On the Trail of Enayat Al Zayat

Iman Mersal’s Award-winning Book Shares Details of Journey Seldom Told

Poster of Iman Mersal’s book, “In the Trail of Enayat Al Zayat”.
Poster of Iman Mersal’s book, “In the Trail of Enayat Al Zayat”.

On the Trail of Enayat Al Zayat

In her latest book, “On the Trail of Enayat Al Zayat,” writer Iman Mersal shares the details of a journey seldom told. The book follows the trail of a woman writer in the 1960s and eloquently shares the joys and sorrows of a searching journey.

In the book that was awarded the Sheikh Zayed Book Award, Iman Mersal feels at home with the reader and engages him/her in an open conversation about women, creativity and the Arab world.

Being a poet, translator and college professor at Alberta University, Canada, the author dips her  magnifying glasses into the heart of the sixties era and re-visits the time of radical socio-economic and cultural changes in Egypt.

The story begins when the writer came across an old novel and bought Al Hob W Al Samt (Love and Silence) from Cairo’s famous old and rare books market Sour Al-Azbakia (Azbakia wall).  The forward of the book was signed by renowned writer Mostapha Mahmoud and explained that the young writer died before witnessing the publication of her first and last novel. The book haunted Iman Mersal for years, since the nineties to be specific, and it took her almost a decade to put all the pieces together, or rather ‘most of the revealing facts’ as she explained, adding that her aim was much more than to tell the tale of a dead writer.

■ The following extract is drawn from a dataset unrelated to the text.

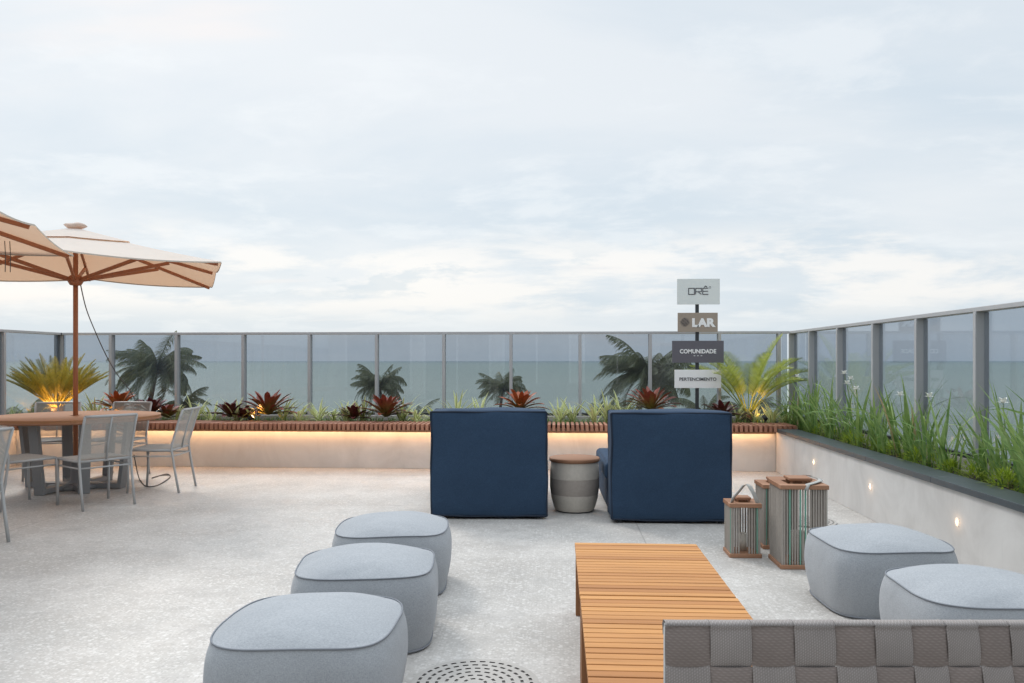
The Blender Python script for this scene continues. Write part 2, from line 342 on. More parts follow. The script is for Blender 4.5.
def box(bm, x0, x1, y0, y1, z0, z1, bev=0.0, mi=0):
    vs = [bm.verts.new(p) for p in ((x0,y0,z0),(x1,y0,z0),(x1,y1,z0),(x0,y1,z0),(x0,y0,z1),(x1,y0,z1),(x1,y1,z1),(x0,y1,z1))]
    fs = [bm.faces.new([vs[i] for i in q]) for q in ((0,3,2,1),(4,5,6,7),(0,1,5,4),(1,2,6,5),(2,3,7,6),(3,0,4,7))]
    for f in fs: f.material_index = mi
    if bev > 0:
        es = list({e for f in fs for e in f.edges})
        r = bmesh.ops.bevel(bm, geom=es, offset=bev, segments=2, affect='EDGES', profile=0.5)
        for f in r['faces']: f.material_index = mi
    return vs
def tube(bm, pts, r, seg=8, closed=False, flat=1.0, mi=0):
    pts = [Vector(p) for p in pts]; n = len(pts); rings = []
    rr = r if isinstance(r, (list, tuple)) else [r]*n
    up = None
    for i, p in enumerate(pts):
        if closed: d = pts[(i+1) % n] - pts[i-1]
        else: d = pts[min(i+1, n-1)] - pts[max(i-1, 0)]
        d = d.normalized()
        if up is None:
            up = Vector((0, 0, 1)) if abs(d.z) < 0.9 else Vector((1, 0, 0))
        a = d.cross(up)
        if a.length < 1e-5: a = d.cross(Vector((0.3, 1, 0.2)))
        a.normalize(); b = a.cross(d).normalized(); up = b
        rings.append([bm.verts.new(p + a*cos(2*pi*k/seg)*rr[i] + b*sin(2*pi*k/seg)*rr[i]*flat) for k in range(seg)])
    m = n if closed else n-1
    for i in range(m):
        A, B = rings[i], rings[(i+1) % n]
        for k in range(seg):
            f = bm.faces.new((A[k], A[(k+1) % seg], B[(k+1) % seg], B[k])); f.smooth = True; f.material_index = mi
    if not closed:
        for q in (rings[0][::-1], rings[-1]):
            f = bm.faces.new(q); f.material_index = mi
def rbar(bm, a, b, w, t, up=(0, 0, 1), bev=0.0):
    a, b = Vector(a), Vector(b); d = (b-a); l = d.length; d.normalize(); up = Vector(up)
    s = d.cross(up).normalized(); u = s.cross(d).normalized()
    vs = []
    for e in (a, b):
        for (i, j) in ((-1,-1),(1,-1),(1,1),(-1,1)): vs.append(bm.verts.new(e + s*(w/2*i) + u*(t/2*j)))
    fs = [bm.faces.new([vs[i] for i in q]) for q in ((0,1,2,3),(7,6,5,4),(0,4,5,1),(1,5,6,2),(2,6,7,3),(3,7,4,0))]
    if bev: bmesh.ops.bevel(bm, geom=list({e for f in fs for e in f.edges}), offset=bev, segments=2, affect='EDGES', profile=0.5)
def lathe(bm, prof, seg=48, cap=True, mi=0):
    rings = [[bm.verts.new((r*cos(2*pi*k/seg), r*sin(2*pi*k/seg), z)) for k in range(seg)] for r, z in prof]
    for A, B in zip(rings, rings[1:]):
        for k in range(seg):
            f = bm.faces.new((A[k], A[(k+1) % seg], B[(k+1) % seg], B[k])); f.smooth = True; f.material_index = mi
    if cap:
        bm.faces.new(rings[0][::-1]).material_index = mi; bm.faces.new(rings[-1]).material_index = mi
def rbox(bm, hx, hy, hz, r, c=(0, 0, 0), bulge=(0, 0, 0), n=14, wob=0.0, seed=0):
    """soft rounded box with pillowed faces"""
    def ax(h):
        ks = [-h + r*(1-cos(pi/2*i/4)) for i in range(5)]; ks += [-(h-r) + 2*(h-r)*i/n for i in range(1, n)]; ks += [h - r*(1-cos(pi/2*i/4)) for i in range(4, -1, -1)]
        return ks
    A = [ax(hx), ax(hy), ax(hz)]; Hh = (hx, hy, hz); cache = {}
    def vert(p):
        key = tuple(round(x, 5) for x in p)
        if key in cache: return cache[key]
        inner = Vector([max(-(h-r), min(h-r, x)) for x, h in zip(p, Hh)]); d = Vector(p) - inner
        q = inner + d.normalized()*r if d.length > 1e-9 else Vector(p)
        u = [x/h for x, h in zip(p, Hh)]
        for i in range(3):
            j, k = (i+1) % 3, (i+2) % 3
            q[i] += u[i]*bulge[i]*max(0, 1-u[j]**4)*max(0, 1-u[k]**4)
        if wob:
            nv = noise.noise_vector(q*3.1 + Vector((seed, seed*2, 0))); q += nv*wob
            nv = noise.noise_vector(q*9.0 + Vector((seed, 7, 0))); q += nv*wob*0.3
        v = bm.verts.new(q + Vector(c)); cache[key] = v; return v
    for i in range(3):
        j, k = (i+1) % 3, (i+2) % 3
        for s in (-1, 1):
            for a in range(len(A[j])-1):
                for b in range(len(A[k])-1):
                    qs = []
                    for (da, db) in ((0,0),(1,0),(1,1),(0,1)):
                        p = [0, 0, 0]; p[i] = s*Hh[i]; p[j] = A[j][a+da]; p[k] = A[k][b+db]; qs.append(vert(p))
                    if s < 0: qs.reverse()
                    if len(set(qs)) == 4:
                        f = bm.faces.new(qs); f.smooth = True
def leaf(bm, base, az, length, width, el0, droop, seg=7, fold=0.25, tip=1.0, uvl=None, tw=0.0, wprof=None, mi=0):
    """one arching strap leaf: starts at elevation el0 and bends down by droop radians along its length"""
    p = Vector(base); el = el0; rows = []
    for i in range(seg+1):
        s = i/seg; hd = Vector((cos(az), sin(az), 0)); d = hd*cos(el) + Vector((0, 0, sin(el)))
        side = Vector((-sin(az), cos(az), 0)); nrm = side.cross(d)
        if tw: side = Matrix.Rotation(tw*s, 3, d) @ side
        w = (wprof(s) if wprof else (0.55 + 0.9*s if s < 0.5 else 1.0*(1-((s-0.5)/0.5)**1.6)))*width/2
        w = max(w, 0.0006)
        rows.append((bm.verts.new(p - side*w + nrm*(-fold*w)), bm.verts.new(p), bm.verts.new(p + side*w + nrm*(-fold*w)), s))
        p = p + d*(length/seg); el -= droop/seg*(0.4+1.2*s)
        az += tw*0.02
    for A, B in zip(rows, rows[1:]):
        for (i, j, u0, u1) in ((0, 1, 0, 0.5), (1, 2, 0.5, 1)):
            f = bm.faces.new((A[i], A[j], B[j], B[i])); f.smooth = True; f.material_index = mi
            if uvl:
                for lp, uv in zip(f.loops, ((u0, A[3]), (u1, A[3]), (u1, B[3]), (u0, B[3]))): lp[uvl].uv = uv
    return p
def text_mesh(s, width, height, m, name, parent, loc, bold=0.0, kx=1.0):
    cu = bpy.data.curves.new('lettering', 'FONT'); cu.body = s; cu.extrude = 0.01; cu.offset = bold; cu.align_x = 'CENTER'; cu.align_y = 'CENTER'
    cu.resolution_u = 4; cu.space_character = kx
    tmp = bpy.data.objects.new('lettering', cu); COL.objects.link(tmp)
    dg = bpy.context.evaluated_depsgraph_get(); me = bpy.data.meshes.new_from_object(tmp.evaluated_get(dg))
    bpy.data.objects.remove(tmp)
    xs = [v.co.x for v in me.vertices]; ys = [v.co.y for v in me.vertices]
    sx = width/(max(xs)-min(xs)); sy = height/(max(ys)-min(ys)); mx = (max(xs)+min(xs))/2; my = (max(ys)+min(ys))/2
    for v in me.vertices: v.co = Vector(((v.co.x-mx)*sx, v.co.z*0.2, (v.co.y-my)*sy))
    for v in me.vertices: v.co.y = -v.co.y
    me.flip_normals(); me.materials.clear(); me.materials.append(m)
    o = bpy.data.objects.new(name, me); COL.objects.link(o); o.parent = parent; o.location = loc
    return o
ORD = ['first','second','third','fourth','fifth','sixth','seventh','eighth','ninth','tenth','eleventh','twelfth','thirteenth','fourteenth','fifteenth','sixteenth','seventeenth','eighteenth','nineteenth','twentieth','twenty-first','twenty-second','twenty-third','twenty-fourth','twenty-fifth','twenty-sixth','twenty-seventh','twenty-eighth','twenty-ninth','thirtieth','thirty-first','thirty-second','thirty-third']

# ------------------------------------------------------------------ setting
XL, XR, YF, YB = -7.05, 3.15, 10.9, -2.6       # railing lines and the facade line
GZ = -9.5
def sheet(name, x0, x1, y0, y1, z, m, sub=1):
    bm = BM(); n = sub
    vs = [[bm.verts.new((x0+(x1-x0)*i/n, y0+(y1-y0)*j/n, z)) for j in range(n+1)] for i in range(n+1)]
    for i in range(n):
        for j in range(n): bm.faces.new((vs[i][j], vs[i+1][j], vs[i+1][j+1], vs[i][j+1]))
    return link(name, bm, m, kind='structure')
sheet('ground', -400, 400, -200, 78, GZ, M['sand'])
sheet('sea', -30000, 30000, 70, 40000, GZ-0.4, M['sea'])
bm = BM(); box(bm, XL-0.12, XR+0.12, YB, YF+0.12, -0.45, 0.0)
link('terrace_floor', bm, M['floor'], kind='structure')
# building below the terrace
b = thing('building', 'rendered building body carrying the roof terrace', 'building', (0, 0, GZ))
bm = BM(); box(bm, XL-0.1, XR+0.1, -10.0, YF+0.1, 0, -GZ-0.45); link('wall', bm, M['facade'], b)
for k in range(5):
    for z in (3.2, 6.4):
        x = -6.0 + k*1.95; f = None
        bm = BM(); box(bm, x, x+1.3, YF+0.1, YF+0.13, z, z+1.5); box(bm, x+0.06, x+1.24, YF+0.13, YF+0.14, z+0.06, z+1.44, mi=1)
        link('window', bm, [M['alu'], M['window']], b)
# upper storey behind the camera
b = thing('upper_storey', 'pale upper storey with large windows at the back of the terrace', 'building', (0, YB, 0))
bm = BM(); box(bm, XL-0.1, XR+0.1, -7.4, 0, 0, 3.3)
link('wall', bm, M['facade'], b)
bm = BM(); box(bm, XL-0.4, XR+0.4, -7.4, 0.5, 3.3, 3.6); link('roof', bm, M['curb'], b)
for k in range(4):
    x = -6.6 + k*2.45
    bm = BM(); box(bm, x, x+2.1, 0, 0.05, 0.1, 2.6, 0.0); w = link('window_frame', bm, M['white'], b)
    bm = BM(); box(bm, x+0.07, x+1.02, 0.05, 0.056, 0.17, 2.53); box(bm, x+1.08, x+2.03, 0.05, 0.056, 0.17, 2.53); link('pane', bm, M['window'], w)

# back planter with bench
WY, WZ = 9.9, 0.57
bp = thing('back_planter', 'long low cement planter wall glowing under the wooden bench', 'planter', (0, WY, 0))
bm = BM(); box(bm, XL+0.06, 2.66, 0.0, 0.12, 0.0, 0.484, 0.004); link('wall', bm, M['plaster'], bp)
bm = BM(); box(bm, XL+0.06, XR-0.05, 0.345, 0.90, 0.0, 0.535); box(bm, XL+0.06, XR-0.05, 0.12, 0.344, 0.0, 0.48); s = link('soil', bm, M['soil'], bp)
bm = BM(); box(bm, XL-0.06, XR+0.06, 0.90, 1.10, 0.0, 0.60, 0.004); link('rear_curb', bm, M['curb'], bp)
bn = thing('slatted_bench', 'long red-brown slatted wooden bench top on the back wall', 'bench', (0, WY, 0))
bm = BM(); x = XL+0.08; r = random.Random(4)
while x < XR-0.30:
    box(bm, x, x+0.035, -0.15, 0.34, 0.493, WZ+r.uniform(-.002, .002), 0.003); x += 0.058
link('slats', bm, M['deckwood'], bn)
bm = BM(); box(bm, XL+0.08, 2.62, -0.132, 0.34, 0.4855, 0.492); box(bm, XL+0.08, 2.62, -0.147, -0.133, 0.470, 0.492)
link('support_rail', bm, M['teak_dark'], bn)
bm = BM(); box(bm, XL+0.12, 2.60, -0.085, -0.060, 0.476, 0.485); link('led_strip', bm, M['led'], bn)
# right planter
CX = 2.66
rp = thing('side_planter', 'cement planter wall with dark slate coping along the right side', 'planter', (CX, 0, 0))
bm = BM(); box(bm, 0.0, 0.16, YB+0.01, WY-0.002, 0.0, 0.484, 0.003); link('wall', bm, M['plaster'], rp)
bm = BM(); box(bm, 0.16, XR-CX-0.03, YB+0.01, WY-0.002, 0.0, 0.50); link('soil', bm, M['soil'], rp)
bm = BM(); y = YB+0.01
while y < WY-0.05:
    y1 = min(y+1.2, WY-0.02); box(bm, -0.022, 0.215, y, y1-0.003, 0.486, 0.530, 0.003); y = y1
link('coping', bm, M['coping'], rp)
bm = BM(); box(bm, XR-CX-0.03, XR-CX+0.08, YB+0.01, WY+0.88, 0, 0.60); link('rear_curb', bm, M['curb'], rp)

sw = thing('low_wall', 'low cement wall under the left glass railing', 'wall', (XL, 0, 0))
bm = BM(); box(bm, -0.08, 0.055, YB+0.01, YF-0.11, 0.0, 0.60, 0.003); link('wall', bm, M['plaster'], sw)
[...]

The investigatory journey is more of a puzzle that requires patience and precision. But the writer here infused her own passion which made the journey an enticing tale in its own right.  

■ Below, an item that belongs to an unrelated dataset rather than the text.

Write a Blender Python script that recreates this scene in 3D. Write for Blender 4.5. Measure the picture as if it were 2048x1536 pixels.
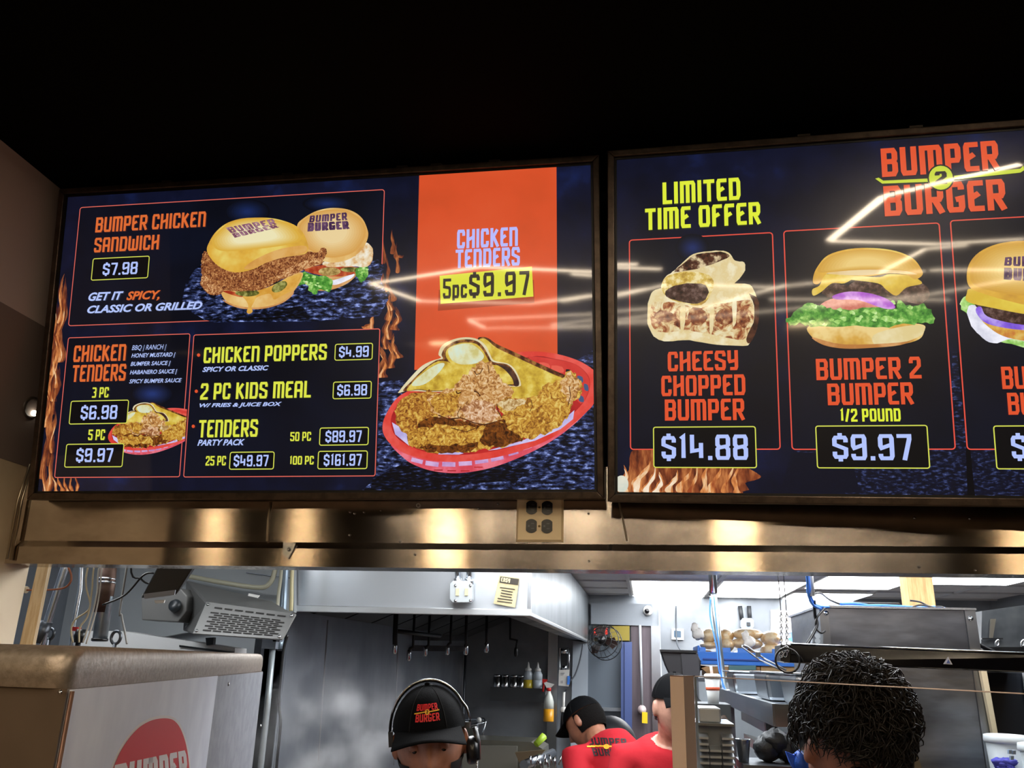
import bpy, bmesh, math, random
from mathutils import Vector, Matrix

for o in list(bpy.data.objects):
    bpy.data.objects.remove(o)
C = bpy.context.scene.collection
SC = bpy.context.scene
random.seed(7)
R = math.radians

# ------------------------------------------------------------------ camera
W, H, F = 2048.0, 1536.0, 1671.27          # photo size and focal length in pixels
EYE = 1.72                                 # camera height, metres
YAW, PITCH, ROLL = 0.15851, 0.32229, 0.028039
CAM = Vector((0, 0, EYE))
_f = Vector((-math.sin(YAW) * math.cos(PITCH), math.cos(YAW) * math.cos(PITCH), math.sin(PITCH)))
_r = Vector((math.cos(YAW), math.sin(YAW), 0))
_u = _r.cross(_f)
RI = _r * math.cos(ROLL) + _u * math.sin(ROLL)
UP = -_r * math.sin(ROLL) + _u * math.cos(ROLL)
FW = _f
cam_data = bpy.data.cameras.new('camera')
cam = bpy.data.objects.new('camera', cam_data)
C.objects.link(cam)
m = Matrix((RI, UP, -FW)).transposed().to_4x4()
m.translation = CAM
cam.matrix_world = m
cam_data.sensor_width = 36.0
cam_data.lens = 36.0 * F / W
cam_data.clip_start = 0.02
SC.camera = cam

# ------------------------------------------------------------------ world, exposure
wd = bpy.data.worlds.new('world')
SC.world = wd
wd.use_nodes = True
wd.node_tree.nodes['Background'].inputs[0].default_value = (0.02, 0.018, 0.017, 1)
wd.node_tree.nodes['Background'].inputs[1].default_value = 0.3
SC.view_settings.view_transform = 'Standard'
SC.view_settings.look = 'None'
SC.view_settings.exposure = 0.0
SC.view_settings.gamma = 1.0
SC.view_settings.use_curve_mapping = False
SC.cycles.max_bounces = 6
SC.cycles.glossy_bounces = 4
SC.cycles.transparent_max_bounces = 8
SC.cycles.volume_bounces = 0
SC.cycles.sample_clamp_indirect = 4.0

LED_STRENGTH = 54.0          # dining-room LED strips
PANEL_STRENGTH = 70.0        # added dining-room panels that make the bright patches on the header
TROFFER_STRENGTH = 13.0      # kitchen ceiling troffers

# ------------------------------------------------------------------ picture <-> place helpers
def ray(px, py):
    return (FW * F + RI * (px - W / 2) - UP * (py - H / 2)).normalized()

def at(px, py, Y):
    d = ray(px, py)
    return CAM + d * (Y / d.y)

def atx(px, py, X):
    d = ray(px, py)
    return CAM + d * (X / d.x)

def atz(px, py, Z):
    d = ray(px, py)
    return CAM + d * ((Z - EYE) / d.z)

class Pl:
    """a plane in the place: u to the right, v up, n out of it"""
    def __init__(s, o, ex, ez):
        s.o = Vector(o); s.ex = Vector(ex).normalized(); s.ez = Vector(ez).normalized()
        s.n = s.ex.cross(s.ez)             # points towards the viewer side (-y) for ex=+x, ez=+z
    def uv(s, px, py):
        d = ray(px, py)
        t = (s.o - CAM).dot(s.n) / d.dot(s.n)
        q = CAM + d * t - s.o
        return q.dot(s.ex), q.dot(s.ez)
    def p(s, u, v, n=0.0):
        return s.o + s.ex * u + s.ez * v + s.n * n
    def mat(s):
        m = Matrix((s.ex, -s.n, s.ez)).transposed().to_4x4()
        m.translation = s.o
        return m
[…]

Beginning with the family cemetery of Enayat El-Zayat, ending with the photo of her broken tombstone, together with Mersal’s comment that perhaps El-Zayat wanted to be free of all limitations, is the essence of this book.

Slowly Mersal walks us into El-Zayat’s footsteps, from school to motherhood, and describes how she was part of the post-1952 revolution women’s movement. A kaleidoscope of the cultural scene at that time reveals a lot about women of the era. Being amidst a great cultural shift has its downsides. El-Zayat was part of the scene but not on the shimmering side. Being the bestie of famous movie star Nadia Lotfy showed the contrast in both their lives. They both attended school together and remained friends since then. Nadia Lotfy got married and lived in Alexandria, while El-Zayat got married and lived in Cairo. While Nadia Lotfy sought an acting career, El Zayat had trouble in her marriage. After giving birth to a boy, she asked for a divorce. During the painful journey of divorce, she found a job thanks to her excellent German language and started working on her first novel in Arabic.

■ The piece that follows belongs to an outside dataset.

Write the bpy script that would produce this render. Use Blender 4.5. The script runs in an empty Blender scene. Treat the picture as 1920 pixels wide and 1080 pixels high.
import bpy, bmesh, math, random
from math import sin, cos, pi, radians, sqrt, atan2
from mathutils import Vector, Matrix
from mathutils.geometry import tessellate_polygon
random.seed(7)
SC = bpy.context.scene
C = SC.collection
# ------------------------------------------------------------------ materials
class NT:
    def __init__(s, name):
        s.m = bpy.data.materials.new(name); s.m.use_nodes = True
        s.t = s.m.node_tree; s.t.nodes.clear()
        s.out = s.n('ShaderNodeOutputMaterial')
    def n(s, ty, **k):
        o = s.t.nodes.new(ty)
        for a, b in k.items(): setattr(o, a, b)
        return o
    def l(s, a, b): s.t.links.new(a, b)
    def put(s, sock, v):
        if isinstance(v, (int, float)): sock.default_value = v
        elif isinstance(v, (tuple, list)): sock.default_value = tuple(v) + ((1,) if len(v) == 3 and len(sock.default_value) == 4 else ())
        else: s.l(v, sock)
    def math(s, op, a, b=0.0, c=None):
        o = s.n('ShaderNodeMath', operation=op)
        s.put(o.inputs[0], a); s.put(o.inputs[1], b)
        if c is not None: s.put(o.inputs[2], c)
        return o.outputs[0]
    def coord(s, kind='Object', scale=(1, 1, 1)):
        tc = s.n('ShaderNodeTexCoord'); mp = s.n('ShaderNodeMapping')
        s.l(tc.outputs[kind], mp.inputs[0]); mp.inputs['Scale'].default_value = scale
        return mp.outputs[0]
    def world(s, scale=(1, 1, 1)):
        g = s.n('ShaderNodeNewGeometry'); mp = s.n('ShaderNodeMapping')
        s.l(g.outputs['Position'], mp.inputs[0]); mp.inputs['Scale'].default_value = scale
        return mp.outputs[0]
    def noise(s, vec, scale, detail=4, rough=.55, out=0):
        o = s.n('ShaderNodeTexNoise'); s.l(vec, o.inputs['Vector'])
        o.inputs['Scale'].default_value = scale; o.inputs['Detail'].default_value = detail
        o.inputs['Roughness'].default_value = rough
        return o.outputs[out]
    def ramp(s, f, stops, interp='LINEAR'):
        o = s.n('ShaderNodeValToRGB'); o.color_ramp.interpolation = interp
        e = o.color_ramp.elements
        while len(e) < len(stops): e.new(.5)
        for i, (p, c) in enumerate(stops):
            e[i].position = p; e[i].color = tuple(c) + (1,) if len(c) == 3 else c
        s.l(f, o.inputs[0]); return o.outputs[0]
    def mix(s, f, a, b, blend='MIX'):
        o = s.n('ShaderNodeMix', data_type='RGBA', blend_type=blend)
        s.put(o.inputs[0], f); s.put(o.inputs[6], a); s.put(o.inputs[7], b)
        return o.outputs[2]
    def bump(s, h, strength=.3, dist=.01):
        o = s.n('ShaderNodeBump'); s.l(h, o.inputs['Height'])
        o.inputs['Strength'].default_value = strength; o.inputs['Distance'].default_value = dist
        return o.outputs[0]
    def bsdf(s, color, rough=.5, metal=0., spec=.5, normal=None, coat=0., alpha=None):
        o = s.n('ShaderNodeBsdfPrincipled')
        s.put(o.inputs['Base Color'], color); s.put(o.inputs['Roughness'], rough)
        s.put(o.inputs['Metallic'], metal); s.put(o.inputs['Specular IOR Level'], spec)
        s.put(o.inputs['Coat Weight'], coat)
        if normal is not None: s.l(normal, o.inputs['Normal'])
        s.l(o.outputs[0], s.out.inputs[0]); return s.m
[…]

Suffering from chronic depression burdened the young woman even more. The fact that her husband got custody of her son drove her literally to the edge. After the publishing house refused to publish her first novel, El-Zayat committed suicide in her twenties.

Between El-Zayat’s memoirs, the draft of the novel that her family destroyed, and the few notes that survived along with her book, Mersal started to sew the details of Enayat and lay out a route that maps the life of a talented woman who was crushed amidst a social change. Reflecting so many women at the time who were surviving society’s double standards which allowed women limited freedom and dictated the form of creativity, El-Zayat is more of a solitary summer breath that reminds us of all of the possibilities and creativity that she could have charted in this world, if only society would just let her be.

The book is gripping for the way the journey was told in a mixture of documentation and poetic reality. Sometimes the author actually reveals her own fictional tale of El-Zayat before she researched her. The details she conveys in her encounter with movie star Nadia Lotfy is more of cinema scene described and narrated shot by shot. It is not difficult to hear Nadia Lotfy’s voice while reading.

The way Mersal frowns upon upper-middleclass morality is also very obvious in the way she narrates her encounter with El-Zayat’s sister who was very protective about her late sister’s history. The panorama of this era in Egypt and the Arab world is a subtle cross-cutting theme in the book that reveals so many shades of the colors of this social segment of Egypt that were shown in the cinema in black and white.

The book is a journey full of discoveries, but the most important one of all is how much our world lacks empathy and kindness.